» Problem to solve
All the data should be repeated exactly. Any image in it is left out.

──────── Supplied data ────────

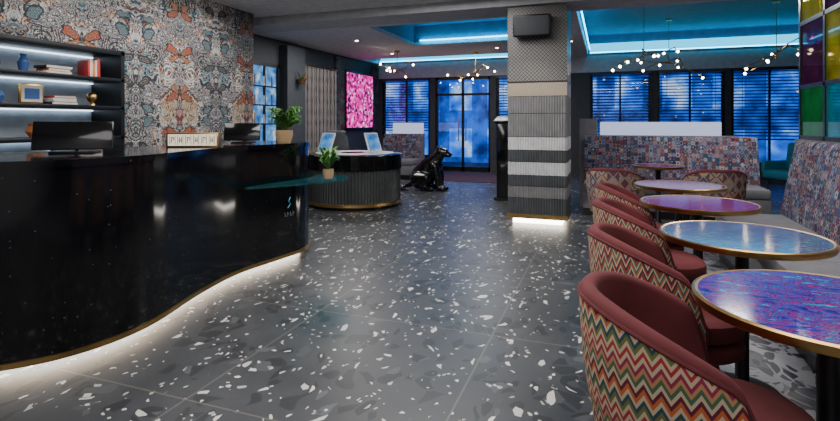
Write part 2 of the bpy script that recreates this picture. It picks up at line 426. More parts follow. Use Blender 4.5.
# ceiling with coffers
b=B('ceiling')
def slab(x0,x1,y0,y1,z=2.9,mat='ceil'): b.b2((x0,y0,z),(x1,y1,z+.06),mat)
slab(-6.2,6.2,-2.2,6.6)
slab(-6.2,-3.75,6.6,11.8); slab(-3.75,-.9,6.6,7.8); slab(-3.75,-.9,9.95,11.8)
slab(-.9,-.4,6.6,13.0); slab(-.4,6.2,6.6,7.7); slab(-6.2,-5.9,11.8,13)
slab(5.6,6.2,7.7,13)
def coffer(x0,x1,y0,y1,h):
    b.b2((x0-.05,y0-.05,h),(x1+.05,y1+.05,(h)+.05),'blue_ceil')
    b.b2((x0-.05,y0-.05,2.96),(x0,y1+.05,h),'blue_ceil'); b.b2((x1,y0-.05,2.96),(x1+.05,y1+.05,h),'blue_ceil')
    b.b2((x0,y0-.05,2.96),(x1,y0,h),'blue_ceil'); b.b2((x0,y1,2.96),(x1,y1+.05,h),'blue_ceil')
coffer(-3.75,-.95,7.8,9.95,3.3)
coffer(-5.9,-.95,11.8,12.93,3.25)
coffer(-.4,5.6,7.7,12.93,3.38)
b.done()
b=B('ceiling_beam'); b.b2((-6.0,6.5,2.78),(6.0,7.1,2.899),'beam'); b.done()
b=B('cove_led_strip')
for x0,x1,h in ((-5.85,-.98,3.10),(-.35,5.55,3.17)):
    b.b2((x0,12.76,2.90),(x1,12.90,2.93),'beam')
    b.b2((x0,12.80,2.93),(x1,12.84,2.96),'cyanled')
    b.b2((x0,12.88,2.93),(x1,12.92,h),'cyanband')
b.b2((-.36,7.8,3.0),(-.34,12.7,3.02),'cyanled')
b.b2((-3.6,9.88,2.97),(-1.0,9.92,2.99),'cyanled')
b.done()

# ------------------------------------------------------------------ column
def flute(cx,cy,wx,wy,n,amp):
    pts=[]
    def side(a,bb,cnt):
        a=Vector(a);bb=Vector(bb);t=(bb-a)/cnt; nr=Vector((t.y,-t.x)).normalized()
        for i in range(cnt):
            for k in (0,.25,.5,.75):
                q=a+t*(i+k); pts.append(tuple(q+nr*amp*math.sin(pi*k)))
    x0,x1,y0,y1=cx-wx/2,cx+wx/2,cy-wy/2,cy+wy/2
    side((x0,y0),(x1,y0),n); side((x1,y0),(x1,y1),n); side((x1,y1),(x0,y1),n); side((x0,y1),(x0,y0),n)
    return pts
M['fl_light']=P('flute_silver',(.62,.63,.65),.4,.25); M['fl_dark']=P('flute_graphite',(.11,.12,.13),.4,.4)
M['fl_mid']=P('flute_grey',(.26,.26,.27),.4,.35); M['rib']=P('desk_rib',(.045,.05,.052),.35,.2)
b=B('column'); cx,cy,w=-.82,6.95,.74
for z0,z1,k in ((.12,.33,'fl_dark'),(.33,.48,'fl_mid'),(.48,.62,'fl_dark'),(.62,.79,'fl_light'),(.79,.94,'fl_dark'),(.94,1.11,'fl_light'),(1.11,1.41,'fl_mid'),(1.41,1.63,'fl_mid')):
    b.prism(flute(cx,cy,w-.03,w-.03,22,.016),z0+.004,z1-.004,k)
    b.b2((cx-w/2+.02,cy-w/2+.02,z1-.006),(cx+w/2-.02,cy+w/2-.02,z1+.006),'black')
b.b2((cx-w/2,cy-w/2,1.63),(cx+w/2,cy+w/2,1.80),'mosaic2')
b.b2((cx-w/2-.004,cy-w/2-.004,1.80),(cx+w/2+.004,cy+w/2+.004,1.82),'black')
b.b2((cx-w/2,cy-w/2,1.82),(cx+w/2,cy+w/2,2.78),'mosaic')
b.b2((cx-w/2-.01,cy-w/2-.01,.07),(cx+w/2+.01,cy+w/2+.01,.125),'gold')
b.b2((cx-w/2+.06,cy-w/2+.06,0),(cx+w/2-.06,cy+w/2-.06,.07),'whiteled')
b.done()
b=B('wall_speaker')
b.box((0,0,0),(.46,.16,.27),'black',Matrix.Rotation(.15,3,'X'),.02)
b.box((0,-.083,-.012),(.42,.01,.23),'wall',Matrix.Rotation(.15,3,'X'),.003)
b.b2((-.05,.05,-.04),(.05,.125,.04),'steel'); b.done((-.86,6.44,2.50))

# ------------------------------------------------------------------ reception counter
ctrl=[(-4.1,1.0),(-3.75,1.12),(-3.35,1.34),(-2.95,1.62),(-2.70,1.93),(-2.64,2.35),(-2.79,2.95),(-2.86,3.45),(-2.80,3.95),(-2.77,4.25),(-2.87,4.52),(-3.2,4.62),(-3.5,4.5),(-3.56,4.0),(-3.58,3.3),(-3.5,2.6),(-3.75,2.15),(-4.0,1.85),(-4.2,1.6),(-4.28,1.2)]
cp=catmull(ctrl,6)
b=B('reception_counter')
b.prism(cp,.075,1.06,'stone')
b.prism(offset(cp,.012),1.06,1.10,'stone')
b.prism(offset(cp,.010),.045,.075,'gold')
b.prism(offset(cp,-.14),0,.012,'black'); b.prism(offset(cp,-.09),.010,.045,'whiteled')
b.done()
i0=min(range(len(cp)),key=lambda i:abs(cp[i][1]-4.05)+(10 if cp[i][0]<-3 else 0))
tx=Vector(cp[i0+1])-Vector(cp[i0-1]); nrm=Vector((tx.y,-tx.x)).normalized()
if nrm.x<0: nrm=-nrm
b=B('counter_emblem')
for i,yy in enumerate((-.06,-.025,.01,.045)):
    b.tube([(0,yy,0),(0,yy,.04)],.0035,'steel',6); b.tube([(0,yy,.04),(0,yy+.016,.02 if i%2 else .0)],.0035,'steel',6)
b.tube([(0,-.02,.08),(0,.012,.115),(0,-.014,.14),(0,.01,.175)],.004,'steel',6)
b.done((cp[i0][0]+nrm.x*.005,cp[i0][1]+nrm.y*.005,.42),math.atan2(nrm.y,nrm.x))
b=B('glass_ledge')
lp=catmull([(-2.82,3.50),(-2.60,3.75),(-2.40,4.1),(-2.36,4.42),(-2.52,4.62),(-2.80,4.60),(-2.73,4.35),(-2.76,4.0)],5)
b.prism(lp,.74,.755,'tealglass'); b.done()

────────

» Output below
Write part 2 of the bpy script that recreates this picture. It picks up at line 426. More parts follow. Use Blender 4.5.
# ceiling with coffers
b=B('ceiling')
def slab(x0,x1,y0,y1,z=2.9,mat='ceil'): b.b2((x0,y0,z),(x1,y1,z+.06),mat)
slab(-6.2,6.2,-2.2,6.6)
slab(-6.2,-3.75,6.6,11.8); slab(-3.75,-.9,6.6,7.8); slab(-3.75,-.9,9.95,11.8)
slab(-.9,-.4,6.6,13.0); slab(-.4,6.2,6.6,7.7); slab(-6.2,-5.9,11.8,13)
slab(5.6,6.2,7.7,13)
def coffer(x0,x1,y0,y1,h):
    b.b2((x0-.05,y0-.05,h),(x1+.05,y1+.05,(h)+.05),'blue_ceil')
    b.b2((x0-.05,y0-.05,2.96),(x0,y1+.05,h),'blue_ceil'); b.b2((x1,y0-.05,2.96),(x1+.05,y1+.05,h),'blue_ceil')
    b.b2((x0,y0-.05,2.96),(x1,y0,h),'blue_ceil'); b.b2((x0,y1,2.96),(x1,y1+.05,h),'blue_ceil')
coffer(-3.75,-.95,7.8,9.95,3.3)
coffer(-5.9,-.95,11.8,12.93,3.25)
coffer(-.4,5.6,7.7,12.93,3.38)
b.done()
b=B('ceiling_beam'); b.b2((-6.0,6.5,2.78),(6.0,7.1,2.899),'beam'); b.done()
b=B('cove_led_strip')
for x0,x1,h in ((-5.85,-.98,3.10),(-.35,5.55,3.17)):
    b.b2((x0,12.76,2.90),(x1,12.90,2.93),'beam')
    b.b2((x0,12.80,2.93),(x1,12.84,2.96),'cyanled')
    b.b2((x0,12.88,2.93),(x1,12.92,h),'cyanband')
b.b2((-.36,7.8,3.0),(-.34,12.7,3.02),'cyanled')
b.b2((-3.6,9.88,2.97),(-1.0,9.92,2.99),'cyanled')
b.done()

# ------------------------------------------------------------------ column
def flute(cx,cy,wx,wy,n,amp):
    pts=[]
    def side(a,bb,cnt):
        a=Vector(a);bb=Vector(bb);t=(bb-a)/cnt; nr=Vector((t.y,-t.x)).normalized()
        for i in range(cnt):
            for k in (0,.25,.5,.75):
                q=a+t*(i+k); pts.append(tuple(q+nr*amp*math.sin(pi*k)))
    x0,x1,y0,y1=cx-wx/2,cx+wx/2,cy-wy/2,cy+wy/2
    side((x0,y0),(x1,y0),n); side((x1,y0),(x1,y1),n); side((x1,y1),(x0,y1),n); side((x0,y1),(x0,y0),n)
    return pts
M['fl_light']=P('flute_silver',(.62,.63,.65),.4,.25); M['fl_dark']=P('flute_graphite',(.11,.12,.13),.4,.4)
M['fl_mid']=P('flute_grey',(.26,.26,.27),.4,.35); M['rib']=P('desk_rib',(.045,.05,.052),.35,.2)
b=B('column'); cx,cy,w=-.82,6.95,.74
for z0,z1,k in ((.12,.33,'fl_dark'),(.33,.48,'fl_mid'),(.48,.62,'fl_dark'),(.62,.79,'fl_light'),(.79,.94,'fl_dark'),(.94,1.11,'fl_light'),(1.11,1.41,'fl_mid'),(1.41,1.63,'fl_mid')):
    b.prism(flute(cx,cy,w-.03,w-.03,22,.016),z0+.004,z1-.004,k)
    b.b2((cx-w/2+.02,cy-w/2+.02,z1-.006),(cx+w/2-.02,cy+w/2-.02,z1+.006),'black')
b.b2((cx-w/2,cy-w/2,1.63),(cx+w/2,cy+w/2,1.80),'mosaic2')
b.b2((cx-w/2-.004,cy-w/2-.004,1.80),(cx+w/2+.004,cy+w/2+.004,1.82),'black')
b.b2((cx-w/2,cy-w/2,1.82),(cx+w/2,cy+w/2,2.78),'mosaic')
b.b2((cx-w/2-.01,cy-w/2-.01,.07),(cx+w/2+.01,cy+w/2+.01,.125),'gold')
b.b2((cx-w/2+.06,cy-w/2+.06,0),(cx+w/2-.06,cy+w/2-.06,.07),'whiteled')
b.done()
b=B('wall_speaker')
b.box((0,0,0),(.46,.16,.27),'black',Matrix.Rotation(.15,3,'X'),.02)
b.box((0,-.083,-.012),(.42,.01,.23),'wall',Matrix.Rotation(.15,3,'X'),.003)
b.b2((-.05,.05,-.04),(.05,.125,.04),'steel'); b.done((-.86,6.44,2.50))

# ------------------------------------------------------------------ reception counter
ctrl=[(-4.1,1.0),(-3.75,1.12),(-3.35,1.34),(-2.95,1.62),(-2.70,1.93),(-2.64,2.35),(-2.79,2.95),(-2.86,3.45),(-2.80,3.95),(-2.77,4.25),(-2.87,4.52),(-3.2,4.62),(-3.5,4.5),(-3.56,4.0),(-3.58,3.3),(-3.5,2.6),(-3.75,2.15),(-4.0,1.85),(-4.2,1.6),(-4.28,1.2)]
cp=catmull(ctrl,6)
b=B('reception_counter')
b.prism(cp,.075,1.06,'stone')
b.prism(offset(cp,.012),1.06,1.10,'stone')
b.prism(offset(cp,.010),.045,.075,'gold')
b.prism(offset(cp,-.14),0,.012,'black'); b.prism(offset(cp,-.09),.010,.045,'whiteled')
b.done()
i0=min(range(len(cp)),key=lambda i:abs(cp[i][1]-4.05)+(10 if cp[i][0]<-3 else 0))
tx=Vector(cp[i0+1])-Vector(cp[i0-1]); nrm=Vector((tx.y,-tx.x)).normalized()
if nrm.x<0: nrm=-nrm
b=B('counter_emblem')
for i,yy in enumerate((-.06,-.025,.01,.045)):
    b.tube([(0,yy,0),(0,yy,.04)],.0035,'steel',6); b.tube([(0,yy,.04),(0,yy+.016,.02 if i%2 else .0)],.0035,'steel',6)
b.tube([(0,-.02,.08),(0,.012,.115),(0,-.014,.14),(0,.01,.175)],.004,'steel',6)
b.done((cp[i0][0]+nrm.x*.005,cp[i0][1]+nrm.y*.005,.42),math.atan2(nrm.y,nrm.x))
b=B('glass_ledge')
lp=catmull([(-2.82,3.50),(-2.60,3.75),(-2.40,4.1),(-2.36,4.42),(-2.52,4.62),(-2.80,4.60),(-2.73,4.35),(-2.76,4.0)],5)
b.prism(lp,.74,.755,'tealglass'); b.done()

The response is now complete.